1. Şerefiyelendirme çalışması yapılacak olan taşınmazların bulunduğu bölgedeki gayrimenkul pazarı analiz edilerek alıcıların talepleri ve arz tespit edilmektedir.

2. Gayrimenkullerin bulunduğu alan yerinde incelenerek, değerlerine etki edebilecek fiziksel özellikler, konum özellikleri detaylı olarak tespit edilir. Bu çalışmanın farklı alıcı taleplerinin gözden kaçırılmaması nedeniyle uzmanlardan oluşan bir komisyon tarafından yapılması veya bölgede konuyla ilgili yapılmış anket sonuçlarının veri olarak kullanılması önemli bir husustur. 3. Her bir daire için kriterlerin uzman/uzmanlar tarafından puanlamasının

4. Her bir dairenin içerisine girilerek, dairelere belirlenmiş olan kriterler için komisyon üyeleri tarafından ayrı ayrı puan verilmektedir.

5. Her bir kriter için uzmanlar tarafından yapılmış olan puanların ortalaması alınarak farklı kullanıcıların tercihlerini yansıtan ortalama bir puana ulaşılmaktadır.

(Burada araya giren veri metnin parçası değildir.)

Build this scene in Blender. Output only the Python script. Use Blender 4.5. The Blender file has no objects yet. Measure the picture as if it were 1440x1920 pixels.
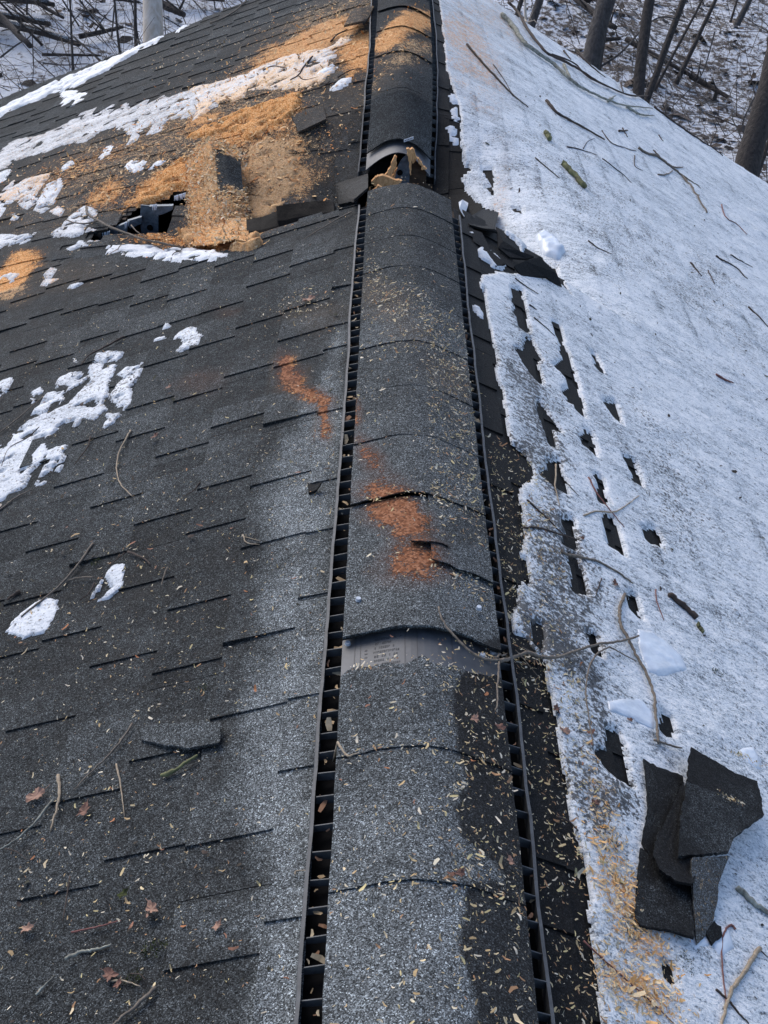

6. Her bir faktörün değer üzerindeki ağırlığı çalışma kapsamında gayrimenkullerin bulunduğu bölgedeki arz ve talep değerlendirilerek belirlenir. Çevresel faktörlerin tercih sıralamasını veya önemini çevre sakinlerinin ihtiyaçları ve tutumları belirlediğinden bir bölge için belirlenen ağırlıklar bir başka bölge için kullanılamayabilir.

7. Belirlenen ağırlık değerleri kriter puanları ile çarpılarak ağırlıklı kriter puanlarına ulaşılmaktadır.

8. Her bir bağımsız birimin ağırlıklı kriter puanları toplanarak dairenin toplam kriter puanına ulaşılmaktadır.

9. Tüm dairelerin kriter puanları toplanarak daire sayısına bölünürek ortalama ağırlıklandırılmış daire puanına ulaşılmaktadır.

10. Her bir dairenin kriter puanı ile bu ortalama puan arasındaki fark dairenin “+” veya “-“ şerefiyelendirme katsayısını oluşturmaktadır. En düşük şerefiyelendirme katsayısına sahip daire ile en yüksek şerefiyelendirme katsayısına sahip dairelerin satış değerleri tahmin edilerek farkı alınmaktadır. Bu fark katsayılar arasındaki farka bölünerek birim şerefiyelendirme değeri tespit edilmektedir. Bu değer şerefiyelendirme katsayısı ile çarpılarak şerefiyelendirme tutarı tespit edilmektedir. Gayrimenkullerin yer aldığı konut projesinde yer alan dairelerin ortalama satış değeri, çevresinde yer alan benzer mülklerle karşılaştırılarak ve sahip olduğu/olmadığı havuz, yeşil alan, sosyal tesis, vb donatılar için gerekli düzeltmeler yapılarak, tahmin edilmektedir. Tahmin edilen bu ortalama satış değeri ile şerefiyelendirme bedeli arasındaki fark alınarak dairenin satış değerine ulaşılmaktadır.

11. Çalışma kooperatifte şerefiye bedellerinin belirlenmesine yönelik yapılıyorsa en yüksek şerefiyelendirme katsayısına sahip daire ile en düşük şerefiyelendirme katsayısına sahip daireler için ödenmiş olan aidatlar ayrı ayrı hesaplanmaktadır.

12. Ödenmiş olan bu aidatlar arasındaki fark, en düşük ve en yüksek katsayı arasındaki farka bölünerek birim değere ulaşılmaktadır.

13. Her bir dairenin katsayısı ile birim puan çarpılarak daire için üste ödenecek bedel veya geri alınacak bedel tespit edilmektedir.

14. Dairelerin büyüklükleri farklı ise büyüklüğe bağlı şerefiye hesabının ayrıca yapılması gerekmektedir. Burada da aynı şekilde inşaatın tamamının maliyeti daire sayısına bölünerek ortalama daire başına düşen maliyet hesaplanmaktadır. Toplam maliyet toplam kapalı alana bölünerek birim maliyet bulunmakta, herbir dairenin alanı ile çarpılarak dairelerin maliyetleri ayrı ayrı hesaplanmaktadır. Her bir dairenin maliyetinden ortalama daire başına düşen maliyet düşülerek m2’ye bağlı şerefiye tutarları hesaplanmaktadır.